My display of gratitude is to pray against feelings of jealousy. This feels so weird to write publicly, because I've always been pretty non-materialistic. I don't really care about things. But when I see couples who are in the same age bracket as us, with two children, and they have big houses and gardens and new cars and chickens (I really want chickens... I'm jealous of people's chickens, okay?!) and their children attend Montessori daycare and take t-ball and soccer and dance and swim lessons and they go on vacations every year... I get jealous. I admit it. I was getting so jealous, I could hardly see straight. And I didn't even realize it was jealousy, it came into my heart so sneakily and bitterly.

This is a huge deal to me. I don't get jealous. What changed in me that made me this person?

Every time I started stalking someone on Instagram and picking out little things that annoy me about that person, simply because the human part of me is jealous that they have chickens and they can afford to put their kids are in soccer lessons, I prayed against it. I was working against those emotions less, because they weren't coming up as much. I don't want that in my life. I want to be happy, content with what I have. Grateful for what I have. Because I have a lot more than I did three years ago. I have a lot more than what many people have. My dream has never been the "American dream," so why should it be now? I need to focus on my own idea of a successful, happy life. Not someone else's.

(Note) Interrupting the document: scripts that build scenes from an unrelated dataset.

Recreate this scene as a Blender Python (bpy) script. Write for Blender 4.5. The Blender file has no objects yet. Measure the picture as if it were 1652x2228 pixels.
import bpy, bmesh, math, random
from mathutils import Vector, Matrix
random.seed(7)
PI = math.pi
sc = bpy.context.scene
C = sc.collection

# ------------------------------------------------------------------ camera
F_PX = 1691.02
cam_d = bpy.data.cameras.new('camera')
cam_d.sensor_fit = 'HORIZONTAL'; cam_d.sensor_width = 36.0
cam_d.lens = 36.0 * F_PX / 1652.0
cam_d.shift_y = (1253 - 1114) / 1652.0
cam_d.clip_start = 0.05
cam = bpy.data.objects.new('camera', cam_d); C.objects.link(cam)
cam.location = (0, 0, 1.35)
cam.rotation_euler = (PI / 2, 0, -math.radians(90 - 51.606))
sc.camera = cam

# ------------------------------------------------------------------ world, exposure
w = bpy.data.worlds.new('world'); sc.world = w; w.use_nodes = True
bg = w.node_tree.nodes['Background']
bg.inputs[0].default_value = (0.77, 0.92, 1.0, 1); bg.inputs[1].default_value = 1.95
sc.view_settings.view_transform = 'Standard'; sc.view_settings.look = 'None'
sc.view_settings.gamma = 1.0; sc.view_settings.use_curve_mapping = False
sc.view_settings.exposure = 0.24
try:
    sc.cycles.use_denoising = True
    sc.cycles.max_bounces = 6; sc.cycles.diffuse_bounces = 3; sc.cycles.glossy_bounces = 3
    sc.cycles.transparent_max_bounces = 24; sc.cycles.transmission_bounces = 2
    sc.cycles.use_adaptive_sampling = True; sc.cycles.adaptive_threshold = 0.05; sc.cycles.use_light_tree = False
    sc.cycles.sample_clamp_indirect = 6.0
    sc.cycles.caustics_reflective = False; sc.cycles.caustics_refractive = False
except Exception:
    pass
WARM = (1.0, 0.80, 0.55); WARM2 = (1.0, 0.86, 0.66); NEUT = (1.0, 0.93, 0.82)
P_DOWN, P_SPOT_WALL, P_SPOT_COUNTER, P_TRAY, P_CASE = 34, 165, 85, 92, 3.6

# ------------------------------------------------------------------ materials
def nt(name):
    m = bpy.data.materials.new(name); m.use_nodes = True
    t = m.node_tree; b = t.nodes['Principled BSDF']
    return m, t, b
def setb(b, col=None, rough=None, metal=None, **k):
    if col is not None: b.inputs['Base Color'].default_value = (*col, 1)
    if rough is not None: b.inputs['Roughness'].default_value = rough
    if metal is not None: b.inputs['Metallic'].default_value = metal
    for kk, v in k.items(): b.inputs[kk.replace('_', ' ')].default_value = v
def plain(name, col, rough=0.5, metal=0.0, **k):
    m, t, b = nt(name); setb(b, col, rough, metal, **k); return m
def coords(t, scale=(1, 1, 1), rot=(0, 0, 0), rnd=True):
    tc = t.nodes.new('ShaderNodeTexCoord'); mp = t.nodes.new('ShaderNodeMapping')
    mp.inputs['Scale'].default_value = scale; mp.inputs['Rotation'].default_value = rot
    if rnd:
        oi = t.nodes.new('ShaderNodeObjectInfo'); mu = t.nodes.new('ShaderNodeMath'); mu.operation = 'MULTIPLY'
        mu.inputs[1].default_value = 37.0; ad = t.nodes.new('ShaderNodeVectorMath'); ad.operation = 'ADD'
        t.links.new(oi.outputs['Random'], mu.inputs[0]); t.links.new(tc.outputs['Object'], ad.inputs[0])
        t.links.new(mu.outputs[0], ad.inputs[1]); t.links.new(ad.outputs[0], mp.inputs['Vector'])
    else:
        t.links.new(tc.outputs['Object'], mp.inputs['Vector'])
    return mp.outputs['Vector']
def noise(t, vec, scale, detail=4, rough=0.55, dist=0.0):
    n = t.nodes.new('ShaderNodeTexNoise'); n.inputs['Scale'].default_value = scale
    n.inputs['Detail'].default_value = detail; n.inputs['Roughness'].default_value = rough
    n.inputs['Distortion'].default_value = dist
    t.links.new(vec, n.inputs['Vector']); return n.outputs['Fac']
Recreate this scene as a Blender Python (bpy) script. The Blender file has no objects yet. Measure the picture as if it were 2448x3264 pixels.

My display of gratitude is to enjoy the small moments and appreciating the positive. I know that sounds cliche, but for me it works. Looking out my window and seeing the sun reflect off the wispy hair of the children playing at the park. Feeling a breeze through my open window. Smelling the fresh pot of coffee all the way in my bedroom. Enjoying the way my bedroom looks when the bed is made, all the clothes are put away, and the floor is vacuumed. Ah, yes. That's the stuff. I am thankful for these little moments, little scenes in my life that are just... pleasant. Good. Quiet. Gentle. Simple.

Gratefulness, for me, is positive, content, and appreciative.

I don't plan on starting a gratitude journal. I don't plan on doing much lately. I do plan to keep drinking cream in my coffee. And I do plan on saying a simple thank you when I realize I'm living one of the little moments that makes life nice.